Effect of Alumina Film Prepared by Pack Cementation Aluminizing and Thermal Oxidation Treatment of Stainless Steels on Hydrogen Permeation

A technique concerned in preparing Al_2O_3 barrier film on the surface of stainless steels (00Cr17Ni14Mo2 and 1Cr18Ni9Ti) was studied. In order to test the permeation behavior, hydrogen was used to simulate the deuterium and tritium. Firstly, pack cementation aluminizing process was adopted to form a aluminum rich layer on the surface of stainless steels. The composition, structure and morphology of the layers were characterized by metallography, XRD and SEM. The aluminizing layer shows the compact structure and mainly FeAl phase. The layer shows multiplayer characteristics, which consists of inner layer (25 μm), external layer (5 μm) and transitional layer ( 30 μm). The good adherence can be seen between the sub-layers and the interface between the layer and substrate as observed by metallography. The mass fraction of the element Al in the aluminizing layer exceeds to 30%. Then the thermal oxidation processes were taken on the aluminized layer to form the Al_2O_3 film. The phase structure,the surface morphology, and three-dimension morphology of the Al_2O_3 film were characterized by the XRD, SEM/EDS and SPM. The thickness of Al_2O_3 film was tested by the ellipso-metry technique. It shows that an even and compact Al_2O_3 film was grown on the aluminizing layer. The film thickness is about 0.6 μm in case of oxidization for 2 h at 900 ℃ and 3 Pa oxygen pressure. In order to examine the hydrogen permeation property of the materials, the hydrogen permeation treatment were taken to both the treated and un-treated alloys.
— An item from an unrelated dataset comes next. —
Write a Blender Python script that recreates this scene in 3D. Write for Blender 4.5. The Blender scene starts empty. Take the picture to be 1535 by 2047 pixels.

Then the amount of hydrogen in the surface region of the alloys was measured by elastic recoil detection (ERD) method. It is found that the atomic content of hydrogen droppes gradually with the increasing depth of the surface. And the atomic content of hydrogen at the distance of 0.2 μm from the surface is 0.007% that is about to the hydrogen composition of the stainless steel originally. This implies that the hydrogen atoms can not be diffused through the formed Al_2O_3 barrier film. The aluminization plus oxidation to form the Al_2O_3 barrier film is an effective method for resisting the hydrogen and its isotopes permeation.